_Goal_. Retype the records below exactly as they appear.

_Material provided_.
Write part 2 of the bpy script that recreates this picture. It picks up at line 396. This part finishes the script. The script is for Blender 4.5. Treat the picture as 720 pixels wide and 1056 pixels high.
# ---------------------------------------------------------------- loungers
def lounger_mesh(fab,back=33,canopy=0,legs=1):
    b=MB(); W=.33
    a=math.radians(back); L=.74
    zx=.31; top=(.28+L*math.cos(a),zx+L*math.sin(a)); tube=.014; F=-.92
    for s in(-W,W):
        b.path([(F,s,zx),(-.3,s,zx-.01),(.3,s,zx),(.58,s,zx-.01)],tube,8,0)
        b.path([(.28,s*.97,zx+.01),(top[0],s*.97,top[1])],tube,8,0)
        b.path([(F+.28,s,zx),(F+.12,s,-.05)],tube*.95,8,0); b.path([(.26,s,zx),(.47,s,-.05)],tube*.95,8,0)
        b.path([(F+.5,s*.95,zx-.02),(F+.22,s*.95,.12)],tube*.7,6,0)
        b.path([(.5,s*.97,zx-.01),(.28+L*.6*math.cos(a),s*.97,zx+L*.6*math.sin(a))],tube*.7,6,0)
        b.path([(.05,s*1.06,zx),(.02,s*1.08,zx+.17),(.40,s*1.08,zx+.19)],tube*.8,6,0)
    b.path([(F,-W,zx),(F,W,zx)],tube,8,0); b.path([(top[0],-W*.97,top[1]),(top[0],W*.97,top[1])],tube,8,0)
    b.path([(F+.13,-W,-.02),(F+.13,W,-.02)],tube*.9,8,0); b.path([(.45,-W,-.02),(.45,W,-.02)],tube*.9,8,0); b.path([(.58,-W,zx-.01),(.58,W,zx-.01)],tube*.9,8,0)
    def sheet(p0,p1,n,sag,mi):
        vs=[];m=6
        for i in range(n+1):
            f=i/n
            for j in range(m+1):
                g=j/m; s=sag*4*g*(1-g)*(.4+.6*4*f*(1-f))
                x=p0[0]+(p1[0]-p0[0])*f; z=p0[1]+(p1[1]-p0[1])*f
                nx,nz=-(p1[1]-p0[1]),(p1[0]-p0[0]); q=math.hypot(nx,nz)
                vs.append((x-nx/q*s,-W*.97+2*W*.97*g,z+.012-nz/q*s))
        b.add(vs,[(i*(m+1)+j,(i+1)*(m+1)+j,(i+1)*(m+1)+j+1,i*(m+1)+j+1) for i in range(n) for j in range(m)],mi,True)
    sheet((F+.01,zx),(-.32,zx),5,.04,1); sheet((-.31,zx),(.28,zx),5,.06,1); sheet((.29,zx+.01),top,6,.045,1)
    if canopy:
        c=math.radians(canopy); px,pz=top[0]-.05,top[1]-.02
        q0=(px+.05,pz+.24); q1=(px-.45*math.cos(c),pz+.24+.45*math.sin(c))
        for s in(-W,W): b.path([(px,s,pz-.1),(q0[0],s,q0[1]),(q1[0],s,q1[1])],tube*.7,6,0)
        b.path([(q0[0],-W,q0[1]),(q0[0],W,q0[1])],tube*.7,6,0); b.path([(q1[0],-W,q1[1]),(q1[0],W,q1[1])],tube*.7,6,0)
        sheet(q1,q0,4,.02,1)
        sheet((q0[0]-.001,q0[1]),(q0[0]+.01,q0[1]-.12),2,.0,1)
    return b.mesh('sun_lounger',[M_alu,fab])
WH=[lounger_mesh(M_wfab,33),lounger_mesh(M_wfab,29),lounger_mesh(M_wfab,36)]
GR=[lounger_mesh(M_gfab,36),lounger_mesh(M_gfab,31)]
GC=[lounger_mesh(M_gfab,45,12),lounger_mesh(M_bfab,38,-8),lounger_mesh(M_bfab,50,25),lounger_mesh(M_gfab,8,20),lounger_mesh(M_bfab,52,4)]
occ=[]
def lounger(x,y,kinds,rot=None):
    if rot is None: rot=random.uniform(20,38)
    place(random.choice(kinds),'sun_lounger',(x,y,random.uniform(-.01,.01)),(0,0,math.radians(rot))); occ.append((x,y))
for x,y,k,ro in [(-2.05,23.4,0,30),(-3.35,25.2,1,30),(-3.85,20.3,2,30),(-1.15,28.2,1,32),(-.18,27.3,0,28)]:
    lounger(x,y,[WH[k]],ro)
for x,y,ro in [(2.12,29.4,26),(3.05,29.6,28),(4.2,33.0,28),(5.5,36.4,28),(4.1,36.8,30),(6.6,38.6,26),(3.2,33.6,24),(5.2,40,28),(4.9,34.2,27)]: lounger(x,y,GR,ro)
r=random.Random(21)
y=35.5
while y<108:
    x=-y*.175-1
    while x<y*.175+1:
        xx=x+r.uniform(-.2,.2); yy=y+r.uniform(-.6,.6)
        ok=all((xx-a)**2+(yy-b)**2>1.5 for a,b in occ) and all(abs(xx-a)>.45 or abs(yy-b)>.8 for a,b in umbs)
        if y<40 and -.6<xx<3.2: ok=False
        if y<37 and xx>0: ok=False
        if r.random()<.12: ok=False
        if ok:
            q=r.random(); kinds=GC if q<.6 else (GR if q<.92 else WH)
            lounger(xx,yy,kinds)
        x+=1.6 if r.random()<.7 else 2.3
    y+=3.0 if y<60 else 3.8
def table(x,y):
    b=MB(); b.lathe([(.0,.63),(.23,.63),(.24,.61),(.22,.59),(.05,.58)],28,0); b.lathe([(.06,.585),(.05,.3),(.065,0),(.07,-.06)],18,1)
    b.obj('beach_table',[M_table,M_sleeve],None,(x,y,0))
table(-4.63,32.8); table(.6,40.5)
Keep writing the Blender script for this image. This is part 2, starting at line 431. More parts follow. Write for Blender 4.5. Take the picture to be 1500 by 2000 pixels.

_Solution for this problem_.
Write part 2 of the bpy script that recreates this picture. It picks up at line 396. This part finishes the script. The script is for Blender 4.5. Treat the picture as 720 pixels wide and 1056 pixels high.
# ---------------------------------------------------------------- loungers
def lounger_mesh(fab,back=33,canopy=0,legs=1):
    b=MB(); W=.33
    a=math.radians(back); L=.74
    zx=.31; top=(.28+L*math.cos(a),zx+L*math.sin(a)); tube=.014; F=-.92
    for s in(-W,W):
        b.path([(F,s,zx),(-.3,s,zx-.01),(.3,s,zx),(.58,s,zx-.01)],tube,8,0)
        b.path([(.28,s*.97,zx+.01),(top[0],s*.97,top[1])],tube,8,0)
        b.path([(F+.28,s,zx),(F+.12,s,-.05)],tube*.95,8,0); b.path([(.26,s,zx),(.47,s,-.05)],tube*.95,8,0)
        b.path([(F+.5,s*.95,zx-.02),(F+.22,s*.95,.12)],tube*.7,6,0)
        b.path([(.5,s*.97,zx-.01),(.28+L*.6*math.cos(a),s*.97,zx+L*.6*math.sin(a))],tube*.7,6,0)
        b.path([(.05,s*1.06,zx),(.02,s*1.08,zx+.17),(.40,s*1.08,zx+.19)],tube*.8,6,0)
    b.path([(F,-W,zx),(F,W,zx)],tube,8,0); b.path([(top[0],-W*.97,top[1]),(top[0],W*.97,top[1])],tube,8,0)
    b.path([(F+.13,-W,-.02),(F+.13,W,-.02)],tube*.9,8,0); b.path([(.45,-W,-.02),(.45,W,-.02)],tube*.9,8,0); b.path([(.58,-W,zx-.01),(.58,W,zx-.01)],tube*.9,8,0)
    def sheet(p0,p1,n,sag,mi):
        vs=[];m=6
        for i in range(n+1):
            f=i/n
            for j in range(m+1):
                g=j/m; s=sag*4*g*(1-g)*(.4+.6*4*f*(1-f))
                x=p0[0]+(p1[0]-p0[0])*f; z=p0[1]+(p1[1]-p0[1])*f
                nx,nz=-(p1[1]-p0[1]),(p1[0]-p0[0]); q=math.hypot(nx,nz)
                vs.append((x-nx/q*s,-W*.97+2*W*.97*g,z+.012-nz/q*s))
        b.add(vs,[(i*(m+1)+j,(i+1)*(m+1)+j,(i+1)*(m+1)+j+1,i*(m+1)+j+1) for i in range(n) for j in range(m)],mi,True)
    sheet((F+.01,zx),(-.32,zx),5,.04,1); sheet((-.31,zx),(.28,zx),5,.06,1); sheet((.29,zx+.01),top,6,.045,1)
    if canopy:
        c=math.radians(canopy); px,pz=top[0]-.05,top[1]-.02
        q0=(px+.05,pz+.24); q1=(px-.45*math.cos(c),pz+.24+.45*math.sin(c))
        for s in(-W,W): b.path([(px,s,pz-.1),(q0[0],s,q0[1]),(q1[0],s,q1[1])],tube*.7,6,0)
        b.path([(q0[0],-W,q0[1]),(q0[0],W,q0[1])],tube*.7,6,0); b.path([(q1[0],-W,q1[1]),(q1[0],W,q1[1])],tube*.7,6,0)
        sheet(q1,q0,4,.02,1)
        sheet((q0[0]-.001,q0[1]),(q0[0]+.01,q0[1]-.12),2,.0,1)
    return b.mesh('sun_lounger',[M_alu,fab])
WH=[lounger_mesh(M_wfab,33),lounger_mesh(M_wfab,29),lounger_mesh(M_wfab,36)]
GR=[lounger_mesh(M_gfab,36),lounger_mesh(M_gfab,31)]
GC=[lounger_mesh(M_gfab,45,12),lounger_mesh(M_bfab,38,-8),lounger_mesh(M_bfab,50,25),lounger_mesh(M_gfab,8,20),lounger_mesh(M_bfab,52,4)]
occ=[]
def lounger(x,y,kinds,rot=None):
    if rot is None: rot=random.uniform(20,38)
    place(random.choice(kinds),'sun_lounger',(x,y,random.uniform(-.01,.01)),(0,0,math.radians(rot))); occ.append((x,y))
for x,y,k,ro in [(-2.05,23.4,0,30),(-3.35,25.2,1,30),(-3.85,20.3,2,30),(-1.15,28.2,1,32),(-.18,27.3,0,28)]:
    lounger(x,y,[WH[k]],ro)
for x,y,ro in [(2.12,29.4,26),(3.05,29.6,28),(4.2,33.0,28),(5.5,36.4,28),(4.1,36.8,30),(6.6,38.6,26),(3.2,33.6,24),(5.2,40,28),(4.9,34.2,27)]: lounger(x,y,GR,ro)
r=random.Random(21)
y=35.5
while y<108:
    x=-y*.175-1
    while x<y*.175+1:
        xx=x+r.uniform(-.2,.2); yy=y+r.uniform(-.6,.6)
        ok=all((xx-a)**2+(yy-b)**2>1.5 for a,b in occ) and all(abs(xx-a)>.45 or abs(yy-b)>.8 for a,b in umbs)
        if y<40 and -.6<xx<3.2: ok=False
        if y<37 and xx>0: ok=False
        if r.random()<.12: ok=False
        if ok:
            q=r.random(); kinds=GC if q<.6 else (GR if q<.92 else WH)
            lounger(xx,yy,kinds)
        x+=1.6 if r.random()<.7 else 2.3
    y+=3.0 if y<60 else 3.8
def table(x,y):
    b=MB(); b.lathe([(.0,.63),(.23,.63),(.24,.61),(.22,.59),(.05,.58)],28,0); b.lathe([(.06,.585),(.05,.3),(.065,0),(.07,-.06)],18,1)
    b.obj('beach_table',[M_table,M_sleeve],None,(x,y,0))
table(-4.63,32.8); table(.6,40.5)
Keep writing the Blender script for this image. This is part 2, starting at line 431. More parts follow. Write for Blender 4.5. Take the picture to be 1500 by 2000 pixels.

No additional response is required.